Write out the whole listing exactly as it stands.

###

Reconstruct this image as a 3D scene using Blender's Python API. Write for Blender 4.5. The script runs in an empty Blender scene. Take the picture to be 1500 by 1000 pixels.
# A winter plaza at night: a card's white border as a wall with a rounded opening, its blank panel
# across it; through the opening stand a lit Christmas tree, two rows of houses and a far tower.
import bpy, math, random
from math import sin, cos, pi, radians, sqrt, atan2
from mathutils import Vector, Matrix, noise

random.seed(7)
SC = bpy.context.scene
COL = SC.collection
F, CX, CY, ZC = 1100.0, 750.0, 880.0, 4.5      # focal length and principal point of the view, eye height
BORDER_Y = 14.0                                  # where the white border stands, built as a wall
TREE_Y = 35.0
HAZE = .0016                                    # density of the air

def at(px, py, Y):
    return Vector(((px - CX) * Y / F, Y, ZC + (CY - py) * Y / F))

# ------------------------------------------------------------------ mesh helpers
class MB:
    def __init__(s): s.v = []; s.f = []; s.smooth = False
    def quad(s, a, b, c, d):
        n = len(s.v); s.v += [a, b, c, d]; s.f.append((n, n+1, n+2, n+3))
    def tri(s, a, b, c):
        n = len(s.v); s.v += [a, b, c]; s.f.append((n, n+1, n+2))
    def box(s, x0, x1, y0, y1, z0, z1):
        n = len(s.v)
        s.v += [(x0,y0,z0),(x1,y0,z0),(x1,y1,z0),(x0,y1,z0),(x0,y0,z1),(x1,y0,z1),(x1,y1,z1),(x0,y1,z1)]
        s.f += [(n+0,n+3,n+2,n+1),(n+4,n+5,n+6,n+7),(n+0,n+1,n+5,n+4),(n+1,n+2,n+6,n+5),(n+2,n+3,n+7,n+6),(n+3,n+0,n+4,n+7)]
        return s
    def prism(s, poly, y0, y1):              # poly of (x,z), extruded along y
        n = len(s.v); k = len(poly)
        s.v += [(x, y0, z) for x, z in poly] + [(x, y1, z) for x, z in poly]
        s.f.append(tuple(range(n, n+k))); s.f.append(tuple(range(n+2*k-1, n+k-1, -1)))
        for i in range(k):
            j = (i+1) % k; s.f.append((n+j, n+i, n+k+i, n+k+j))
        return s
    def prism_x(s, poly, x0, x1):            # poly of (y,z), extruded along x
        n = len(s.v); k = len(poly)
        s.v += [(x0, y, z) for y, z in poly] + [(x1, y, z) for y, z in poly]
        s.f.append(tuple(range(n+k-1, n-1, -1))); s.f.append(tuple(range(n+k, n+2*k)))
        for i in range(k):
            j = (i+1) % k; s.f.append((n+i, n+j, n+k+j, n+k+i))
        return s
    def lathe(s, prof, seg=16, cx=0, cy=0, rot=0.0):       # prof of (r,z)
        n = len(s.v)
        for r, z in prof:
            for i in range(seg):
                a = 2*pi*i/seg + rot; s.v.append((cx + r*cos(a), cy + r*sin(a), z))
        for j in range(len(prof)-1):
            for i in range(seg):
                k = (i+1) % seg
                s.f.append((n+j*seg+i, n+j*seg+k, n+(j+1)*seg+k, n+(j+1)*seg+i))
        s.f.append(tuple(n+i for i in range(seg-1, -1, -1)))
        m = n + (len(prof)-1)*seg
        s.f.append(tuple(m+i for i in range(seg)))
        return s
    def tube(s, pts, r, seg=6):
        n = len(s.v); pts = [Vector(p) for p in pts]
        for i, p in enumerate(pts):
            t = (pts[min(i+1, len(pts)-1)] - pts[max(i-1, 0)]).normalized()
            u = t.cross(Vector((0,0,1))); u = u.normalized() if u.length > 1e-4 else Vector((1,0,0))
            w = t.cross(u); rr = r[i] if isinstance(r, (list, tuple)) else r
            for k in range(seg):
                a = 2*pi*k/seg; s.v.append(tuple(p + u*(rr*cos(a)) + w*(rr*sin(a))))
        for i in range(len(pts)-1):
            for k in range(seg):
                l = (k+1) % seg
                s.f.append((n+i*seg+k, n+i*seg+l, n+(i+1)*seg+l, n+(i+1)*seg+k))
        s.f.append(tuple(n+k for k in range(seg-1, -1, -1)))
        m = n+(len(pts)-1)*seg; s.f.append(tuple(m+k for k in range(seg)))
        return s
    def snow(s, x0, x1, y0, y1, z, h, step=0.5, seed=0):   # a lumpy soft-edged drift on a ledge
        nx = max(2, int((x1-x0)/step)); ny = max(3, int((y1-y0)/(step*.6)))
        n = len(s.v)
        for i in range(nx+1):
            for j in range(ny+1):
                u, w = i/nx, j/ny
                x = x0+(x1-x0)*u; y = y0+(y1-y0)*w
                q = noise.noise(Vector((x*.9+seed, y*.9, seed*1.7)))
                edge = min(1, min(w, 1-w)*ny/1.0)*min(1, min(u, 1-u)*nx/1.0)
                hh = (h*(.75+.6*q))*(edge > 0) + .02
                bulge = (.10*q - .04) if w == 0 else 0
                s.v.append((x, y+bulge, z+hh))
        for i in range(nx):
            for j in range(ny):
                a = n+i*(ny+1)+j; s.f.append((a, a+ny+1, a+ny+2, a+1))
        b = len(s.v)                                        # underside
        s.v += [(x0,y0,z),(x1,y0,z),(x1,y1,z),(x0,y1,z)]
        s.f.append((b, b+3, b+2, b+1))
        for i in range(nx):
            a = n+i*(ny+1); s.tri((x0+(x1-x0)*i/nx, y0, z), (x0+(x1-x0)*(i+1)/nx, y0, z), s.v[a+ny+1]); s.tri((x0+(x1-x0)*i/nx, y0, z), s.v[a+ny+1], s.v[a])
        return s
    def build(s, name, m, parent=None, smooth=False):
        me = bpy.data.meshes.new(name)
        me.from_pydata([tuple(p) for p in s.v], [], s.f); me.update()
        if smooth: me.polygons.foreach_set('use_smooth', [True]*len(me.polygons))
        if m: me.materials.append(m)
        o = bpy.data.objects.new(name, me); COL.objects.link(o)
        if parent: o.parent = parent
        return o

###

> _SOLUTION FOR THIS EXERCISE_:
Reconstruct this image as a 3D scene using Blender's Python API. Write for Blender 4.5. The script runs in an empty Blender scene. Take the picture to be 1500 by 1000 pixels.
# A winter plaza at night: a card's white border as a wall with a rounded opening, its blank panel
# across it; through the opening stand a lit Christmas tree, two rows of houses and a far tower.
import bpy, math, random
from math import sin, cos, pi, radians, sqrt, atan2
from mathutils import Vector, Matrix, noise

random.seed(7)
SC = bpy.context.scene
COL = SC.collection
F, CX, CY, ZC = 1100.0, 750.0, 880.0, 4.5      # focal length and principal point of the view, eye height
BORDER_Y = 14.0                                  # where the white border stands, built as a wall
TREE_Y = 35.0
HAZE = .0016                                    # density of the air

def at(px, py, Y):
    return Vector(((px - CX) * Y / F, Y, ZC + (CY - py) * Y / F))

# ------------------------------------------------------------------ mesh helpers
class MB:
    def __init__(s): s.v = []; s.f = []; s.smooth = False
    def quad(s, a, b, c, d):
        n = len(s.v); s.v += [a, b, c, d]; s.f.append((n, n+1, n+2, n+3))
    def tri(s, a, b, c):
        n = len(s.v); s.v += [a, b, c]; s.f.append((n, n+1, n+2))
    def box(s, x0, x1, y0, y1, z0, z1):
        n = len(s.v)
        s.v += [(x0,y0,z0),(x1,y0,z0),(x1,y1,z0),(x0,y1,z0),(x0,y0,z1),(x1,y0,z1),(x1,y1,z1),(x0,y1,z1)]
        s.f += [(n+0,n+3,n+2,n+1),(n+4,n+5,n+6,n+7),(n+0,n+1,n+5,n+4),(n+1,n+2,n+6,n+5),(n+2,n+3,n+7,n+6),(n+3,n+0,n+4,n+7)]
        return s
    def prism(s, poly, y0, y1):              # poly of (x,z), extruded along y
        n = len(s.v); k = len(poly)
        s.v += [(x, y0, z) for x, z in poly] + [(x, y1, z) for x, z in poly]
        s.f.append(tuple(range(n, n+k))); s.f.append(tuple(range(n+2*k-1, n+k-1, -1)))
        for i in range(k):
            j = (i+1) % k; s.f.append((n+j, n+i, n+k+i, n+k+j))
        return s
    def prism_x(s, poly, x0, x1):            # poly of (y,z), extruded along x
        n = len(s.v); k = len(poly)
        s.v += [(x0, y, z) for y, z in poly] + [(x1, y, z) for y, z in poly]
        s.f.append(tuple(range(n+k-1, n-1, -1))); s.f.append(tuple(range(n+k, n+2*k)))
        for i in range(k):
            j = (i+1) % k; s.f.append((n+i, n+j, n+k+j, n+k+i))
        return s
    def lathe(s, prof, seg=16, cx=0, cy=0, rot=0.0):       # prof of (r,z)
        n = len(s.v)
        for r, z in prof:
            for i in range(seg):
                a = 2*pi*i/seg + rot; s.v.append((cx + r*cos(a), cy + r*sin(a), z))
        for j in range(len(prof)-1):
            for i in range(seg):
                k = (i+1) % seg
                s.f.append((n+j*seg+i, n+j*seg+k, n+(j+1)*seg+k, n+(j+1)*seg+i))
        s.f.append(tuple(n+i for i in range(seg-1, -1, -1)))
        m = n + (len(prof)-1)*seg
        s.f.append(tuple(m+i for i in range(seg)))
        return s
    def tube(s, pts, r, seg=6):
        n = len(s.v); pts = [Vector(p) for p in pts]
        for i, p in enumerate(pts):
            t = (pts[min(i+1, len(pts)-1)] - pts[max(i-1, 0)]).normalized()
            u = t.cross(Vector((0,0,1))); u = u.normalized() if u.length > 1e-4 else Vector((1,0,0))
            w = t.cross(u); rr = r[i] if isinstance(r, (list, tuple)) else r
            for k in range(seg):
                a = 2*pi*k/seg; s.v.append(tuple(p + u*(rr*cos(a)) + w*(rr*sin(a))))
        for i in range(len(pts)-1):
            for k in range(seg):
                l = (k+1) % seg
                s.f.append((n+i*seg+k, n+i*seg+l, n+(i+1)*seg+l, n+(i+1)*seg+k))
        s.f.append(tuple(n+k for k in range(seg-1, -1, -1)))
        m = n+(len(pts)-1)*seg; s.f.append(tuple(m+k for k in range(seg)))
        return s
    def snow(s, x0, x1, y0, y1, z, h, step=0.5, seed=0):   # a lumpy soft-edged drift on a ledge
        nx = max(2, int((x1-x0)/step)); ny = max(3, int((y1-y0)/(step*.6)))
        n = len(s.v)
        for i in range(nx+1):
            for j in range(ny+1):
                u, w = i/nx, j/ny
                x = x0+(x1-x0)*u; y = y0+(y1-y0)*w
                q = noise.noise(Vector((x*.9+seed, y*.9, seed*1.7)))
                edge = min(1, min(w, 1-w)*ny/1.0)*min(1, min(u, 1-u)*nx/1.0)
                hh = (h*(.75+.6*q))*(edge > 0) + .02
                bulge = (.10*q - .04) if w == 0 else 0
                s.v.append((x, y+bulge, z+hh))
        for i in range(nx):
            for j in range(ny):
                a = n+i*(ny+1)+j; s.f.append((a, a+ny+1, a+ny+2, a+1))
        b = len(s.v)                                        # underside
        s.v += [(x0,y0,z),(x1,y0,z),(x1,y1,z),(x0,y1,z)]
        s.f.append((b, b+3, b+2, b+1))
        for i in range(nx):
            a = n+i*(ny+1); s.tri((x0+(x1-x0)*i/nx, y0, z), (x0+(x1-x0)*(i+1)/nx, y0, z), s.v[a+ny+1]); s.tri((x0+(x1-x0)*i/nx, y0, z), s.v[a+ny+1], s.v[a])
        return s
    def build(s, name, m, parent=None, smooth=False):
        me = bpy.data.meshes.new(name)
        me.from_pydata([tuple(p) for p in s.v], [], s.f); me.update()
        if smooth: me.polygons.foreach_set('use_smooth', [True]*len(me.polygons))
        if m: me.materials.append(m)
        o = bpy.data.objects.new(name, me); COL.objects.link(o)
        if parent: o.parent = parent
        return o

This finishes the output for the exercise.